Steady Interest Rates Help Brazil’s New Finance Minister

Brazil: The Banco Central do Brasil gave new Finance minister Nelson Barbosa a bit of help on January 20, when it decided to hold the short-term interest rate, the Selic, to 14.25%.

Nelson Barbosa, Rousseff’s “ideal minister”


The move surprised the markets, which had expected an inflation-fighting hike to 14.75%, and fueled criticism that the bank takes orders from the government. Local media reported that president Dilma Rousseff had pressured Banco Central president Alexandre Tombini—indeed, Rousseff was reported to have said several days earlier, “The central bank is autonomous, but not independent.”

When he replaced the hawkish Joaquim Levy in December, pro-growth Barbosa promised to balance the budget in 2016 and put Brazil’s recession-mired economy on the road to recovery. Government officials have told Global Finance he is the “ideal minister” for the moment. Affiliated with Rousseff’s Workers’ Party, he has been her favorite adviser since 2011.
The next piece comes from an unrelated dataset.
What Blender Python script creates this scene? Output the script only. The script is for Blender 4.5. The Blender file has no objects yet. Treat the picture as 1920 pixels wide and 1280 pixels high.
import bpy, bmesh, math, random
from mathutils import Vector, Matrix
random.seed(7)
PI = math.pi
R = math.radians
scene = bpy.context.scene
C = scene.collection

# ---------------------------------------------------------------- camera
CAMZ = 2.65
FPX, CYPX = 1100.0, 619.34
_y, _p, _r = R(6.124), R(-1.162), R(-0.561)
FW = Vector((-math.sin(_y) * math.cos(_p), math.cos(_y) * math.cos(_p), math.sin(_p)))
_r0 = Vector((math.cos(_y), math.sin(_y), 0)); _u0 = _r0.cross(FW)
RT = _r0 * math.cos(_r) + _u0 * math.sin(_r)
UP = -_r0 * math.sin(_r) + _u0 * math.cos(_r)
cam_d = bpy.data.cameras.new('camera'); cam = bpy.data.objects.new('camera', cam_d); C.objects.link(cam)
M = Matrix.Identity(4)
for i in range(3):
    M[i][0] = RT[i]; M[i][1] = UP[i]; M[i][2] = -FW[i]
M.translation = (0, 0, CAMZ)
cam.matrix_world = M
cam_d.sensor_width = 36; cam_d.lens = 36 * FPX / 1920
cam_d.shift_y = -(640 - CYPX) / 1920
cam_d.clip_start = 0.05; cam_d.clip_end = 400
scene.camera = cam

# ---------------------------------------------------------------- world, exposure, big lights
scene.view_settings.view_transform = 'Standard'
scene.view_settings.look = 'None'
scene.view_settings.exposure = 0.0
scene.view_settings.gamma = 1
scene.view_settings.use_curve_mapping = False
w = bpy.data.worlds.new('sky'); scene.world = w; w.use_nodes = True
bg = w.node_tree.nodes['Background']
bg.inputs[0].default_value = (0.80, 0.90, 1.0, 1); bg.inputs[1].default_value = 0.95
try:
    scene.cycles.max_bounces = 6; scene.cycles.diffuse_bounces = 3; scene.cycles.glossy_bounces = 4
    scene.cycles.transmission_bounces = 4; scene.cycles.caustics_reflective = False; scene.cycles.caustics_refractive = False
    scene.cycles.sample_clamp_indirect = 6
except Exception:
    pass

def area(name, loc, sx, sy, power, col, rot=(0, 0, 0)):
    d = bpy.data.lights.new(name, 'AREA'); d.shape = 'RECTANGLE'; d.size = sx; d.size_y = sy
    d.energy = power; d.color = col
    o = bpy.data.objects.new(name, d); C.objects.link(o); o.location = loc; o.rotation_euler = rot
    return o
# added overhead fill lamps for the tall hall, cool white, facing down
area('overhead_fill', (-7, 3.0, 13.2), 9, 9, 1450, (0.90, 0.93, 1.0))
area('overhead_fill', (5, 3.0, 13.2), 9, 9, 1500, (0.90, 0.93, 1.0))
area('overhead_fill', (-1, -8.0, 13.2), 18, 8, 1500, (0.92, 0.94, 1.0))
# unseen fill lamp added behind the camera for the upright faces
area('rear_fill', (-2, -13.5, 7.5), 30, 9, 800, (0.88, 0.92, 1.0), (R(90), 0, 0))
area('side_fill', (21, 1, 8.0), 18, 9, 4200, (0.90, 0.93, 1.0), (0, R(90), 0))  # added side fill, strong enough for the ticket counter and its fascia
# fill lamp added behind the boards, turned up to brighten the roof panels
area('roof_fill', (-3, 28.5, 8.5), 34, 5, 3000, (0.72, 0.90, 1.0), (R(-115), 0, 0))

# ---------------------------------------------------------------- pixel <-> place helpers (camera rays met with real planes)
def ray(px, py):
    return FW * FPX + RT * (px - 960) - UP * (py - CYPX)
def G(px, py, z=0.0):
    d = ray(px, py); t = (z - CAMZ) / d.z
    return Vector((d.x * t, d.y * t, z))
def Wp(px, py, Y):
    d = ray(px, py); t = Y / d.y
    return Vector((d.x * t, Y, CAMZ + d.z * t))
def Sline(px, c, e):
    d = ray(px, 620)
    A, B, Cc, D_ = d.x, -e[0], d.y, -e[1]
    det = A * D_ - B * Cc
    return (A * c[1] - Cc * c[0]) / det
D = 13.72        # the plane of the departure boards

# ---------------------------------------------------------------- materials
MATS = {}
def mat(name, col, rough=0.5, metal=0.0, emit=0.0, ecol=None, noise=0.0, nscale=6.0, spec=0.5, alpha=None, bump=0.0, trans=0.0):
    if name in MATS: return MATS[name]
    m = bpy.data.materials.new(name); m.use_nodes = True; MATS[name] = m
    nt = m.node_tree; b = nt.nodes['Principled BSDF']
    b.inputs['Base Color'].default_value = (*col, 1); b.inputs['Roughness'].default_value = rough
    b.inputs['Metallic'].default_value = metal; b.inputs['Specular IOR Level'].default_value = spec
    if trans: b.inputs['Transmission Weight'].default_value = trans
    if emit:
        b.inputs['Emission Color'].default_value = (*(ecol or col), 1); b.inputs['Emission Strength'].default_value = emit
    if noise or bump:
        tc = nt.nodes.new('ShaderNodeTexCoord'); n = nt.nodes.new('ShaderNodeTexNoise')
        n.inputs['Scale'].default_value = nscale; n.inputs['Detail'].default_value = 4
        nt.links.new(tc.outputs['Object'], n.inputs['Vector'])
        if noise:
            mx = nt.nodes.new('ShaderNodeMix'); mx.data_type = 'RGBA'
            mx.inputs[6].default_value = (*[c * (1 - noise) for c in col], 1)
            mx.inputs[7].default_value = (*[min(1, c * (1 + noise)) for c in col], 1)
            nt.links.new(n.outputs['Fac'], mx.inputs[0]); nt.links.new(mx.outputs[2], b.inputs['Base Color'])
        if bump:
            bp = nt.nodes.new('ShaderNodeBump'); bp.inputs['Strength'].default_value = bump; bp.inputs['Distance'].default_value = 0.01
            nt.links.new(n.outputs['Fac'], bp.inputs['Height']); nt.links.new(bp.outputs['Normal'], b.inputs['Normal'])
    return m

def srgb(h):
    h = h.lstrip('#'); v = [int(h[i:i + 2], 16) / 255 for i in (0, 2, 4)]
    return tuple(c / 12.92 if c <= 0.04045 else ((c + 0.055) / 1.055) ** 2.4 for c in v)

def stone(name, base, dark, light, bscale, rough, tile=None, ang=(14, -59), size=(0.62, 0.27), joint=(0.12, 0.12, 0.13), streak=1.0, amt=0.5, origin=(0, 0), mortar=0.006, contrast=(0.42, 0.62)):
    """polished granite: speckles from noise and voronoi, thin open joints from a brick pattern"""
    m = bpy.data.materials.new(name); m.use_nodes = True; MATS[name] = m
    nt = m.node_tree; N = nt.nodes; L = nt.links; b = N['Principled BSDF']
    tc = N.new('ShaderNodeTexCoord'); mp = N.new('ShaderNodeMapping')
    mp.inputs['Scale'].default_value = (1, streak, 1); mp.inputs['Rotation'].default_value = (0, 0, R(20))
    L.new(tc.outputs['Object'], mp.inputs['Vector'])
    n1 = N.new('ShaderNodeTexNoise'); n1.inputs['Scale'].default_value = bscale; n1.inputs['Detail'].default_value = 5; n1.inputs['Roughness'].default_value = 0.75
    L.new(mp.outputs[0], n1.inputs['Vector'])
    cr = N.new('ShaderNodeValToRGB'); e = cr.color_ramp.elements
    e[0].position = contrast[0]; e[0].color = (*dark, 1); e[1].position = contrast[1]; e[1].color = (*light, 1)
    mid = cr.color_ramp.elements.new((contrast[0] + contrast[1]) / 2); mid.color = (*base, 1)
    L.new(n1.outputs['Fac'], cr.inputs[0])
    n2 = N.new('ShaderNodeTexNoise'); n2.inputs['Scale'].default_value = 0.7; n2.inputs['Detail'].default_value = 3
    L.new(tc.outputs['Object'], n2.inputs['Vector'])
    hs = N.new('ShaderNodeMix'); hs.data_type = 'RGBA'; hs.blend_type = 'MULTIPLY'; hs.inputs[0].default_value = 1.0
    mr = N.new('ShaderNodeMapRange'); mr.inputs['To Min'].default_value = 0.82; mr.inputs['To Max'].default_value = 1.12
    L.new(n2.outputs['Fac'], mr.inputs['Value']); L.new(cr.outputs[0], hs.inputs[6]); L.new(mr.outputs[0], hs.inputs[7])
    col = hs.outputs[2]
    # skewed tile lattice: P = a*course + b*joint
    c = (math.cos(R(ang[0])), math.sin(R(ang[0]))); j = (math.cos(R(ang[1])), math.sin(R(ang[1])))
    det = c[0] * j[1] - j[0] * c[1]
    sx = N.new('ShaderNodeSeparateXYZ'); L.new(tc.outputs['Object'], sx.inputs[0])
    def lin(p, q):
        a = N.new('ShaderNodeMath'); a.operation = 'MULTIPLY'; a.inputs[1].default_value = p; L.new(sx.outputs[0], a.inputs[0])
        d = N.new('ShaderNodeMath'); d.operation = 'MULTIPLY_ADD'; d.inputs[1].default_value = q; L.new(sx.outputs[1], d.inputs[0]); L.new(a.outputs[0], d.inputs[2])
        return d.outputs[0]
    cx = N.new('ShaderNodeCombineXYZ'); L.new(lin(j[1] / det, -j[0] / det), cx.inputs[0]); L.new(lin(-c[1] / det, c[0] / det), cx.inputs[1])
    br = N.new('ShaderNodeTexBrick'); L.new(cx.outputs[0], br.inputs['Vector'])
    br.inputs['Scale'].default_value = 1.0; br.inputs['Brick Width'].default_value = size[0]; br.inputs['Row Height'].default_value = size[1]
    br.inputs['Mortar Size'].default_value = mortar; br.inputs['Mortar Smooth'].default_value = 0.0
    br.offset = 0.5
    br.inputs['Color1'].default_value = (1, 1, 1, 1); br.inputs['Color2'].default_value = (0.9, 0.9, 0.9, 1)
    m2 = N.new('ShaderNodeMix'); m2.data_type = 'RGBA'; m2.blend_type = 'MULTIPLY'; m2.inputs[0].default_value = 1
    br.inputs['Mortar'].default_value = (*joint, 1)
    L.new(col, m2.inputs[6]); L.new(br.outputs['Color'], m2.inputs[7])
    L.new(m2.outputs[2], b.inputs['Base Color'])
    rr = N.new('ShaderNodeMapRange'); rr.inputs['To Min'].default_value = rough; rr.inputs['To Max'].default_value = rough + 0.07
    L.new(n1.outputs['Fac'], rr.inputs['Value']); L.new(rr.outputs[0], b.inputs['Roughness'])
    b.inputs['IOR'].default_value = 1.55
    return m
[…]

But few would want his job. (Levy held it for less than a year.) The IMF has drastically reduced its GDP forecasts for Brazil. Its most recent outlook projects negative growth of 3.5% in 2016, down from a 1% contraction in the October outlook, and flat growth in 2017 rather than a 2.3% increase. These worsening projections and the poor political climate in Brasília are likely to make Barbosa’s life as difficult as his predecessor’s.
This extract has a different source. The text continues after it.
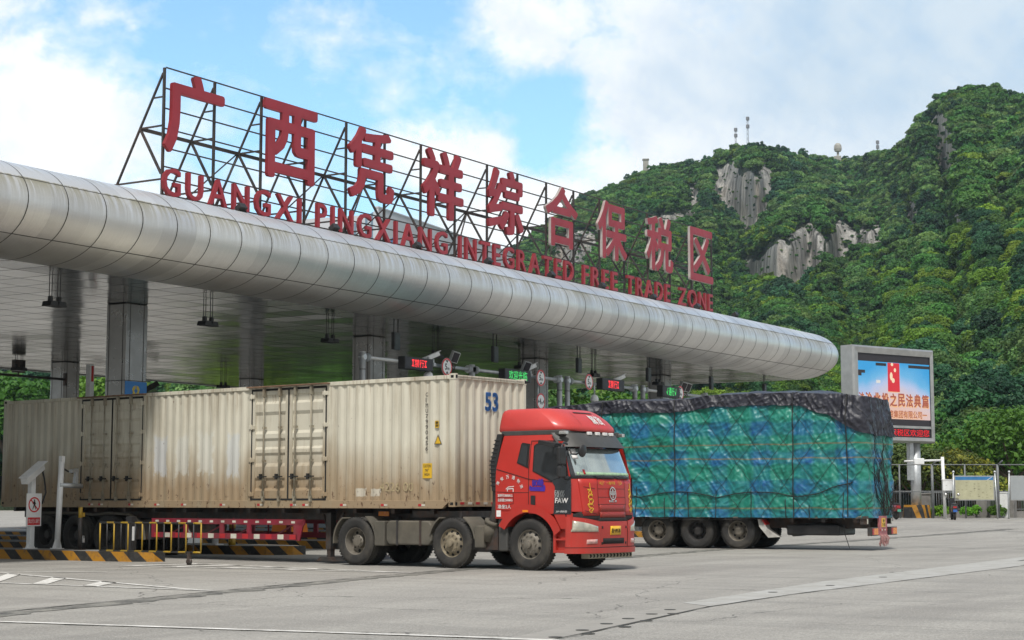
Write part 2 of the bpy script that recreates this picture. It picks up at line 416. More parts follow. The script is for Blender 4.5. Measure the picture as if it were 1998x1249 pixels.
# ------------------------------------------------------------------ toll canopy
def tube_mat():
    m, q, b = new_mat('brushed aluminium fascia'); tc = q.n('ShaderNodeTexCoord').outputs['Object']
    x, y, z = q.sep(tc)
    cell = q.math('FLOOR', q.math('DIVIDE', q.math('ADD', x, .5), 1.19))
    row = q.math('ADD', q.math('GREATER_THAN', z, 8.58), q.math('GREATER_THAN', z, 7.35))
    wn = q.n('ShaderNodeTexWhiteNoise', noise_dimensions='2D', ins={0: q.n('ShaderNodeCombineXYZ', ins={0: cell, 1: row}).outputs[0]}).outputs[0]
    brush = q.noise(q.map(tc, sc=(26, .9, .9)), 1.0, 5, .7)
    c = q.mix(wn, (.64, .64, .64), (.82, .82, .81))
    c = q.mix(q.math('MULTIPLY', q.ramp(brush, [(.3, 0), (.75, 1)]), .22), c, (.46, .46, .46))
    # rain streaks of green-brown dirt that start at the upper seam and on the crown
    st = q.noise(q.map(tc, sc=(7, 1.0, .35)), 1.0, 6, .68); pat = q.noise(q.map(tc, sc=(.8, 1, .5)), .9, 3, .5)
    below = q.n('ShaderNodeMapRange', ins={0: z, 1: 7.95, 2: 8.6, 3: 0.0, 4: 1.0}).outputs[0]
    over = q.math('LESS_THAN', z, 8.62)
    d1 = q.math('MULTIPLY', q.math('MULTIPLY', below, over), q.ramp(q.math('MULTIPLY', st, q.math('ADD', pat, .55)), [(.36, 0), (.58, 1)]))
    crown = q.n('ShaderNodeMapRange', ins={0: z, 1: 8.75, 2: 9.15, 3: 0.0, 4: 1.0}).outputs[0]
    d2 = q.math('MULTIPLY', crown, q.ramp(q.math('MULTIPLY', st, q.math('ADD', pat, .5)), [(.46, 0), (.66, 1)]))
    seam = q.n('ShaderNodeMapRange', ins={0: q.math('ABSOLUTE', q.math('SUBTRACT', z, 8.5)), 1: .02, 2: .14, 3: .75, 4: 0.0}).outputs[0]
    d3 = q.math('MULTIPLY', seam, q.ramp(q.noise(q.map(tc, sc=(1.6, 1, 1)), 1.2, 6, .7), [(.38, 0), (.62, 1)]))
    dd = q.math('MAXIMUM', q.math('MAXIMUM', d1, d2), d3)
    c = q.mix(q.math('MULTIPLY', dd, .9), c, (.17, .155, .085))
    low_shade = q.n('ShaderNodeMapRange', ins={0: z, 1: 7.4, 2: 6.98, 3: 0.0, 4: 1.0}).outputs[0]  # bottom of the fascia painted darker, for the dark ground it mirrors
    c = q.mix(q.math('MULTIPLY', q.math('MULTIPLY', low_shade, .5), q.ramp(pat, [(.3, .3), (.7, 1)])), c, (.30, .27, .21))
    q.t.links.new(c, b.inputs['Base Color'])
    q.t.links.new(q.math('SUBTRACT', .8, q.math('MULTIPLY', dd, .7)), b.inputs['Metallic'])
    q.t.links.new(q.math('ADD', q.math('MULTIPLY', brush, .2), .30), b.inputs['Roughness'])
    dent = q.noise(q.map(tc, sc=(.9, .9, 1.4)), 1.0, 3, .5)
    q.t.links.new(q.n('ShaderNodeBump', ins={'Height': q.math('ADD', q.math('MULTIPLY', dent, 2.5), q.math('MULTIPLY', brush, .04)), 'Strength': .25, 'Distance': .02}).outputs[0], b.inputs['Normal'])
    return m
def soffit_mat():
    m, q, b = new_mat('glossy soffit panels'); tc = q.n('ShaderNodeTexCoord').outputs['Object']
    x, y, z = q.sep(tc)
    px = q.math('DIVIDE', x, 1.19); py = q.math('DIVIDE', y, 1.19)
    fx = q.math('FRACT', px); fy = q.math('FRACT', py)
    ln = q.math('MAXIMUM', q.math('LESS_THAN', fx, .034), q.math('LESS_THAN', fy, .034))
    cell = q.n('ShaderNodeCombineXYZ', ins={0: q.math('FLOOR', px), 1: q.math('FLOOR', py)}).outputs[0]
    wn = q.n('ShaderNodeTexWhiteNoise', noise_dimensions='2D', ins={0: cell})
    c = q.mix(wn.outputs[0], (.24, .24, .23), (.32, .32, .31))
    c = q.mix(ln, c, (.03, .03, .03))
    q.t.links.new(c, b.inputs['Base Color']); q.t.links.new(q.math('MULTIPLY', q.math('SUBTRACT', 1.0, ln), 1.0), b.inputs['Metallic'])
    q.t.links.new(q.math('ADD', q.math('MAXIMUM', q.math('MULTIPLY', q.noise(tc, .7, 4), .14), ln), .09), b.inputs['Roughness'])
    # every panel hangs at a slightly different tilt
    tilt = q.n('ShaderNodeVectorMath', operation='SCALE', ins={0: q.n('ShaderNodeVectorMath', operation='SUBTRACT', ins={0: wn.outputs[1], 1: (.5, .5, .5)}).outputs[0], 'Scale': .03}).outputs[0]
    nn = q.n('ShaderNodeVectorMath', operation='ADD', ins={0: q.n('ShaderNodeNewGeometry').outputs['Normal'], 1: tilt}).outputs[0]
    nn = q.n('ShaderNodeVectorMath', operation='NORMALIZE', ins={0: nn}).outputs[0]
    q.t.links.new(nn, b.inputs['Normal'])
    return m
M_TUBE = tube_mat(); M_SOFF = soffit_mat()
M_SEAM = mat('dark seam strip', (.035, .034, .03), .7, var=.2)  # dark colour of the joints between panels
M_ROOF = mat('roof sheet', (.42, .42, .41), .6, .3)
M_COLP = mat('brushed column cladding', (.24, .24, .235), .30, .9, var=.1, scale=1.5, bump=.05)
M_STEEL = mat('galvanised steel', (.50, .52, .53), .45, .6, var=.12, scale=5)
M_WHITE = mat('white painted metal', (.74, .75, .75), .45, 0, var=.06, scale=4, dirt=(.4, .38, .33), dirt_amt=.4, dscale=3)
M_BLACK = mat('black plastic', (.018, .018, .019), .5, 0, var=.3)
M_DKMET = mat('dark painted steel', (.055, .052, .05), .5, .4, var=.3, scale=6, dirt=(.14, .06, .03), dirt_amt=.5, dscale=4)
M_RUBBER = mat('tyre rubber', (.022, .021, .020), .85, 0, var=.25, scale=4, dirt=(.085, .075, .06), dirt_amt=.75, dscale=3)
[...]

He and Rousseff have admitted the economy needs new policies. Barbosa expects congressional approval to revive an old bank transaction tax by June and says he intends to push for retirement and tax reforms, as he stressed during the World Economic Forum. He is also expected to announce further cuts in government spending. But Workers’ Party leaders see such measures as heresies—and also think the central bank should be cutting interest rates, not leaving them where they are.

Barbosa’s fiscal goal may be attainable with congressional support, but meanwhile, he and Rousseff could face investigation for manipulating the budget in 2014, when he was Planning minister. Some say the charge is a trumped-up ploy to discredit the administration.